# Start of SUPPLIED MATERIAL

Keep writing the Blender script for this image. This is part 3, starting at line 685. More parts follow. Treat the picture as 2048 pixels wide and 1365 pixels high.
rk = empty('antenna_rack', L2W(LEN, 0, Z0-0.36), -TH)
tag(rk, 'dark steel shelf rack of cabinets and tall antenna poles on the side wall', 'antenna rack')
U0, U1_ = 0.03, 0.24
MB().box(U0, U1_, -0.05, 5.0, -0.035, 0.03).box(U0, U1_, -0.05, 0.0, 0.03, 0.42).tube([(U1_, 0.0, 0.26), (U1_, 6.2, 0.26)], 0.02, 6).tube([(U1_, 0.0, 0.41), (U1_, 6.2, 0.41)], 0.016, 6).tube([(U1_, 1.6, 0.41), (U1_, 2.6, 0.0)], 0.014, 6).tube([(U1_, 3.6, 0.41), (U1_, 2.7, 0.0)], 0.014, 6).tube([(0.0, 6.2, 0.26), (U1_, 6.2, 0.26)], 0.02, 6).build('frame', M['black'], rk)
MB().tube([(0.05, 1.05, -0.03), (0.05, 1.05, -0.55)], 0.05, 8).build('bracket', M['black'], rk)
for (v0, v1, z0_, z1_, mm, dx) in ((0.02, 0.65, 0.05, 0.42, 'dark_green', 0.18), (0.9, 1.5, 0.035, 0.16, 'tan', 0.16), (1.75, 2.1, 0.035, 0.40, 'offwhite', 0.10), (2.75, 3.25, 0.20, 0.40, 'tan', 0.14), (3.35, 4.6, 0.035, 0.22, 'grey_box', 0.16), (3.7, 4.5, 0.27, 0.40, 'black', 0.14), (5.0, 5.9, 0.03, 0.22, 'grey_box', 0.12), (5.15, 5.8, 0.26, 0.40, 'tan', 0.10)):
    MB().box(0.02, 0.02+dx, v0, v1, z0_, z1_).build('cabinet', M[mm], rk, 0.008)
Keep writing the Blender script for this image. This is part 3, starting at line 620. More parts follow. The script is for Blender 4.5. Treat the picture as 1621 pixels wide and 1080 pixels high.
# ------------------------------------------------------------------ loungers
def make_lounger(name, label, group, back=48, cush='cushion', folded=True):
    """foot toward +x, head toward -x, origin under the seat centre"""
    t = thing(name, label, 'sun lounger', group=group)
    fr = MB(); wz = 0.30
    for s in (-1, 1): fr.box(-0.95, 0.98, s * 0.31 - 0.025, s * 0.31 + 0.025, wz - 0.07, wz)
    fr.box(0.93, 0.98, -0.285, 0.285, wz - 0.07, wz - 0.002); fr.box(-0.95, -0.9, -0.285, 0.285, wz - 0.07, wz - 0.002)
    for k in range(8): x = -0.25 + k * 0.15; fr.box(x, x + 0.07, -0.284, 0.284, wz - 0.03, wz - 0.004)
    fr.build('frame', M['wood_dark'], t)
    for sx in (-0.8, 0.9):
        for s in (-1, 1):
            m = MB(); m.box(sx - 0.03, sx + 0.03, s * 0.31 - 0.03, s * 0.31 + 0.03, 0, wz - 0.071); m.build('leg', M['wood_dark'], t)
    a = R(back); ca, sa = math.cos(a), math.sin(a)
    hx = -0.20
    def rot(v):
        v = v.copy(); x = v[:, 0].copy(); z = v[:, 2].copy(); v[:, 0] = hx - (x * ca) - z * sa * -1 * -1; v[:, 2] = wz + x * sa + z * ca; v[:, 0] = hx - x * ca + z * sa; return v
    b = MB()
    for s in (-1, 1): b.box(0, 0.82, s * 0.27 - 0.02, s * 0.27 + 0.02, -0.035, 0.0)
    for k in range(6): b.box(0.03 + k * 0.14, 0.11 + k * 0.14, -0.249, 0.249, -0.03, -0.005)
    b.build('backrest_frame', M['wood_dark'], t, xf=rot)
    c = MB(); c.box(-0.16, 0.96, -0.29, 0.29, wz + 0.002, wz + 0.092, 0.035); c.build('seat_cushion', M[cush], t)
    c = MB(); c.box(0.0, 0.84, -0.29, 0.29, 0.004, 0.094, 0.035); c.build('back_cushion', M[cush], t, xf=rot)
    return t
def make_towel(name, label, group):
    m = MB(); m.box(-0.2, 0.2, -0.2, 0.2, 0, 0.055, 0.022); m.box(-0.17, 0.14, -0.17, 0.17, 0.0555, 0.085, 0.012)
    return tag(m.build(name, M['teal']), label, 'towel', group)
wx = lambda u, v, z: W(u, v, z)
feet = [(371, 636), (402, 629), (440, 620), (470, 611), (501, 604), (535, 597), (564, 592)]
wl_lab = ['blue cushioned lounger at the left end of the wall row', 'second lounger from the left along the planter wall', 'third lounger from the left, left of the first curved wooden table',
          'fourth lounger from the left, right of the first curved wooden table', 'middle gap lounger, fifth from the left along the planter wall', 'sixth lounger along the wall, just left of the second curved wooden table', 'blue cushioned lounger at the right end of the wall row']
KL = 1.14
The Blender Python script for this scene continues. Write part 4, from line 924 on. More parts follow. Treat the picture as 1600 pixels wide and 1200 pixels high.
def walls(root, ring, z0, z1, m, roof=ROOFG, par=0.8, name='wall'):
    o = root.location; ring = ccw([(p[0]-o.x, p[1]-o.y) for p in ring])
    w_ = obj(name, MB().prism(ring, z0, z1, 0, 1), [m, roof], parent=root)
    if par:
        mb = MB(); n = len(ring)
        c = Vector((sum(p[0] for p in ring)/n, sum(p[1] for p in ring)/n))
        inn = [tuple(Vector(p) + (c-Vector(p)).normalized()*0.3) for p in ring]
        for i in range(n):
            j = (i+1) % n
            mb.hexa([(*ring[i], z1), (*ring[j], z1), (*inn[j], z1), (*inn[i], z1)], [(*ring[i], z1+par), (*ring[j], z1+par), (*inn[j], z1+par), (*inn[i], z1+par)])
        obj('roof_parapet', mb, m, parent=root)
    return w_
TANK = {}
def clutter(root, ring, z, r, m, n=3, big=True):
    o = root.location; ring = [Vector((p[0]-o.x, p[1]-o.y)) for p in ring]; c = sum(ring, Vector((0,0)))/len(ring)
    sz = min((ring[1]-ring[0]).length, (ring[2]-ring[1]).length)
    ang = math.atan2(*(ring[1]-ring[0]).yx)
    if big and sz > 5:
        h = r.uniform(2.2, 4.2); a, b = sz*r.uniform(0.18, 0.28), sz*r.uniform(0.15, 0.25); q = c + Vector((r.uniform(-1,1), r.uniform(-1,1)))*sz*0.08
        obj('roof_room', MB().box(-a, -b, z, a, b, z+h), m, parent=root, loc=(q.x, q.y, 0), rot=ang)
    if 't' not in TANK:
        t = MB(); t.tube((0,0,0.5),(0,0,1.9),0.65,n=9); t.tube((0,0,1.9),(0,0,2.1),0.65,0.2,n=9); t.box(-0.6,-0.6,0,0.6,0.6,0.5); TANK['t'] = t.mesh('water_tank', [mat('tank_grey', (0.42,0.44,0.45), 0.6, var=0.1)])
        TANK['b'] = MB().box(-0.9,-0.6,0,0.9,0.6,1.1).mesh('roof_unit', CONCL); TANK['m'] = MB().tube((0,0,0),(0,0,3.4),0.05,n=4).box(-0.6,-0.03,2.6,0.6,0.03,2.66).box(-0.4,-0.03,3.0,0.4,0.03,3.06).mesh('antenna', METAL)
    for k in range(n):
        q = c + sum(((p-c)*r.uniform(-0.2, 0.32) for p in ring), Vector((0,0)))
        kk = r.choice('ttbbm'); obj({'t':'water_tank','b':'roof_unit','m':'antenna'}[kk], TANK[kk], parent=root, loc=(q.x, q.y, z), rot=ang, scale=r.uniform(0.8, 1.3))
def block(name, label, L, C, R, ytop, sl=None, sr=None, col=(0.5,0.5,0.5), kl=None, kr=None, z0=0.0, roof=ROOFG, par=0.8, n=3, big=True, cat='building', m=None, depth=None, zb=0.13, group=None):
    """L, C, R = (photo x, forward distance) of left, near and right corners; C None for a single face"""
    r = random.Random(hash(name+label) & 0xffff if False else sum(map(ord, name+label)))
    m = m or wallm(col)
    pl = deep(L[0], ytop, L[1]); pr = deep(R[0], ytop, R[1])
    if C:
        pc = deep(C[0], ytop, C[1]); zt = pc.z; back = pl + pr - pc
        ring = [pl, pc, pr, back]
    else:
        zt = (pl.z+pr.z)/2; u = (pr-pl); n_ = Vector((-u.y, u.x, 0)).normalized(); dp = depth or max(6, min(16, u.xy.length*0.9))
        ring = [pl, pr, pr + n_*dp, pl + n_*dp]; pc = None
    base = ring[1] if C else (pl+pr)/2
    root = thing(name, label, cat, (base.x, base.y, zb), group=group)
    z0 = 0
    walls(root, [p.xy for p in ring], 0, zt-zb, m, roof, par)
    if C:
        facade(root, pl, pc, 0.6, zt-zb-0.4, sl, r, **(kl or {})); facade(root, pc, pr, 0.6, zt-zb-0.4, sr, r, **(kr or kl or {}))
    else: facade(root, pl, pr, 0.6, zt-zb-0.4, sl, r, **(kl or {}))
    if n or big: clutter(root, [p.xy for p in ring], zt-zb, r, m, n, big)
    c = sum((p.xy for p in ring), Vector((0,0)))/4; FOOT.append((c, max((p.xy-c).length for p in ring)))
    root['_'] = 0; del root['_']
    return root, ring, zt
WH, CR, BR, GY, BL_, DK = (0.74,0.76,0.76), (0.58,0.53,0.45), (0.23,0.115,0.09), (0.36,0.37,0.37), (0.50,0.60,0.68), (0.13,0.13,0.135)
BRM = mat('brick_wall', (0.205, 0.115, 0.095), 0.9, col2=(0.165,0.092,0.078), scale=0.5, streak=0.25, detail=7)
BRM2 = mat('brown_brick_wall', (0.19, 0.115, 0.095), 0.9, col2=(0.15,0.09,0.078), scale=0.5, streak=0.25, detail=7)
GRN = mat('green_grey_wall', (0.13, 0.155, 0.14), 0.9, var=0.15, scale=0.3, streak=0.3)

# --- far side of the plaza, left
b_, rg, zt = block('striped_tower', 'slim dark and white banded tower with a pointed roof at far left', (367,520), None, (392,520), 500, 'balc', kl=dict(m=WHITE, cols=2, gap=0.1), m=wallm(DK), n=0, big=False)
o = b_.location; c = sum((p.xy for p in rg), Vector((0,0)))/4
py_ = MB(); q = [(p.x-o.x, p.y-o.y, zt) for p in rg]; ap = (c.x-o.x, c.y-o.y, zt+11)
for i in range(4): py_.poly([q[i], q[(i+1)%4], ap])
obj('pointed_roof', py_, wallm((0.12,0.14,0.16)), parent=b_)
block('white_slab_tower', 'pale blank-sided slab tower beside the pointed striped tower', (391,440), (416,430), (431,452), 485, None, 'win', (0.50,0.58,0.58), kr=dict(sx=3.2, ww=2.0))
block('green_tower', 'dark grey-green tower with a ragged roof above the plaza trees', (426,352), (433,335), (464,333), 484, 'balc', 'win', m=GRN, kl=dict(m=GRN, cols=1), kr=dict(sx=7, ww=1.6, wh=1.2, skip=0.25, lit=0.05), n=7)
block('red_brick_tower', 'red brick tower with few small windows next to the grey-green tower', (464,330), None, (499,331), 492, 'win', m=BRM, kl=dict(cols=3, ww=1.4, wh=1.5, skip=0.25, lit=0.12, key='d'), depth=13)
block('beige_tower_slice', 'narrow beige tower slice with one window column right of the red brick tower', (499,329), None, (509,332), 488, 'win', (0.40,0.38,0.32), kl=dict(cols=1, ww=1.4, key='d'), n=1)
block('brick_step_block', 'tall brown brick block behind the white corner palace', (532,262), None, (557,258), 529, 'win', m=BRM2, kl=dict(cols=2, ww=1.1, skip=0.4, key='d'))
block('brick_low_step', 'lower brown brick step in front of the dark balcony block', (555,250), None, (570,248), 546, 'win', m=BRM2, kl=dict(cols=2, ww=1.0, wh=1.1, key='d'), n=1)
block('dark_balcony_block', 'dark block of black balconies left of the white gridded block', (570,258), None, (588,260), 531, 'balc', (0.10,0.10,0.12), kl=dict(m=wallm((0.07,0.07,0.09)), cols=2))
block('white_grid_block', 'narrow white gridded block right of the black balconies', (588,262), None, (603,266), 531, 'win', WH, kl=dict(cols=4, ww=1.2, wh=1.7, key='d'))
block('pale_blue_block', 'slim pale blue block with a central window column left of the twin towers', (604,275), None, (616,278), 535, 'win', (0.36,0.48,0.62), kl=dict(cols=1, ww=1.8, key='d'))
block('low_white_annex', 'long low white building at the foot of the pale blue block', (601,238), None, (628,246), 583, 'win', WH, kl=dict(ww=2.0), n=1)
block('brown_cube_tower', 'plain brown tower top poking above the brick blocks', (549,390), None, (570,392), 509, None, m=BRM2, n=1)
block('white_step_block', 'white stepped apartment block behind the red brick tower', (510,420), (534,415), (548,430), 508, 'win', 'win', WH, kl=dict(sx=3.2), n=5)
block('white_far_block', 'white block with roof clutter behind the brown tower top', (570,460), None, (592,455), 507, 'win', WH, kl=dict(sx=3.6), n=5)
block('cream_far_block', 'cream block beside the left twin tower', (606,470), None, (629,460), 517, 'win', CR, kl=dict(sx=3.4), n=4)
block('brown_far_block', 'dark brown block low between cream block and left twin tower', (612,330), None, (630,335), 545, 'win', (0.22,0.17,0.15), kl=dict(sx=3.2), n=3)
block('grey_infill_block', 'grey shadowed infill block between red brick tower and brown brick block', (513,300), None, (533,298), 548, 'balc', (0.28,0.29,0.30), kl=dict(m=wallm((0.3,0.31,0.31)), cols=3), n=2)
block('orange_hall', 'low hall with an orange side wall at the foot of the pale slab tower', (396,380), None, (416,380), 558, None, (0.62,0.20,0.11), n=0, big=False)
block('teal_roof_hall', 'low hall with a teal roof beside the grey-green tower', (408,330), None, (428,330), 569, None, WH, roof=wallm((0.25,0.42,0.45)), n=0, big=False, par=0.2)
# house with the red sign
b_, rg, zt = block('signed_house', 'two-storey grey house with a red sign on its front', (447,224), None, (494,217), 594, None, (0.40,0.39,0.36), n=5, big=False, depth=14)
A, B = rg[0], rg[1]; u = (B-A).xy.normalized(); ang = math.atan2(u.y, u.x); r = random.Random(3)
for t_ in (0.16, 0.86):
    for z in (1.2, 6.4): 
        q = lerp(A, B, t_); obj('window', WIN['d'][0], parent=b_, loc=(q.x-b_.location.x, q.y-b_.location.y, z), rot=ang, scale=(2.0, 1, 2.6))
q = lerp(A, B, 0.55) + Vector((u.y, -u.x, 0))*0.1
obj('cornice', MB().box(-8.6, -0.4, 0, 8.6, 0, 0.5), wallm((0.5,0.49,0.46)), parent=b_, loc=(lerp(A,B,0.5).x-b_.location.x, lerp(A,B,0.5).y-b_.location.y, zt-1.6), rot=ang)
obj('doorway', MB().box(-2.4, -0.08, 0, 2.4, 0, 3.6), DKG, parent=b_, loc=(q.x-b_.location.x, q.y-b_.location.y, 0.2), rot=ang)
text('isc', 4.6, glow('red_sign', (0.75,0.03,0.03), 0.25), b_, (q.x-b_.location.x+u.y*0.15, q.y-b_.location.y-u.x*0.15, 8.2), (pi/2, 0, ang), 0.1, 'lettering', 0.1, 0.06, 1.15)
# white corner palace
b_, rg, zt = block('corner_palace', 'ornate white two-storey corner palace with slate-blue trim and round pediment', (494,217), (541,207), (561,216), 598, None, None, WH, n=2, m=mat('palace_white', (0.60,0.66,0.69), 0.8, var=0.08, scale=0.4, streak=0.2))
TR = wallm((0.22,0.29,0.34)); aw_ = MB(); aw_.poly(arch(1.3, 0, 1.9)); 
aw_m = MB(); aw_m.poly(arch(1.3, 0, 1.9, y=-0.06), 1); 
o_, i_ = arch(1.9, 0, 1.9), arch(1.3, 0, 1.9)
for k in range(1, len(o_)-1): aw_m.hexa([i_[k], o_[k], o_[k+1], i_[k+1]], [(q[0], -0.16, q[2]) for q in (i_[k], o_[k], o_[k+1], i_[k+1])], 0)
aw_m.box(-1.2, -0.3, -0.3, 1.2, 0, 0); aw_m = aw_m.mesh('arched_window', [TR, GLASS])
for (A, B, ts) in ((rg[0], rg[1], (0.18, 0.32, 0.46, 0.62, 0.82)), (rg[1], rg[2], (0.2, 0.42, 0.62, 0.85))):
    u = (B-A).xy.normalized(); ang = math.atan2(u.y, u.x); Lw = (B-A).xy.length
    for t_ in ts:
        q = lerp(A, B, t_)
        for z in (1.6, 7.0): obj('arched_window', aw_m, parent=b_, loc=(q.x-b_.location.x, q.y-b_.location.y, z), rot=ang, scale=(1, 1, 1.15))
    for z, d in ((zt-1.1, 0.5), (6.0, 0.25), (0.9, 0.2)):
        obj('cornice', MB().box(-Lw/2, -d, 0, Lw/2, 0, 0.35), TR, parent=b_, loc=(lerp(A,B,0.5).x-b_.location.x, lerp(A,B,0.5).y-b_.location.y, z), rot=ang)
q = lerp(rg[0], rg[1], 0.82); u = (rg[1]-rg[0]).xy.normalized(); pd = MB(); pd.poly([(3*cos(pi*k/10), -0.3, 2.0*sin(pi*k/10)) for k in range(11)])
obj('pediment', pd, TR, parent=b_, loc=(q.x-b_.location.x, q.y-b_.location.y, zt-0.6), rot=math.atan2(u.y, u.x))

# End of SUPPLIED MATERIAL

* [WHAT YOU WILL DO]:
Where a line above contains the string "More", copy that line.

* [SOLUTION]:
Keep writing the Blender script for this image. This is part 3, starting at line 685. More parts follow. Treat the picture as 2048 pixels wide and 1365 pixels high.
Keep writing the Blender script for this image. This is part 3, starting at line 620. More parts follow. The script is for Blender 4.5. Treat the picture as 1621 pixels wide and 1080 pixels high.
The Blender Python script for this scene continues. Write part 4, from line 924 on. More parts follow. Treat the picture as 1600 pixels wide and 1200 pixels high.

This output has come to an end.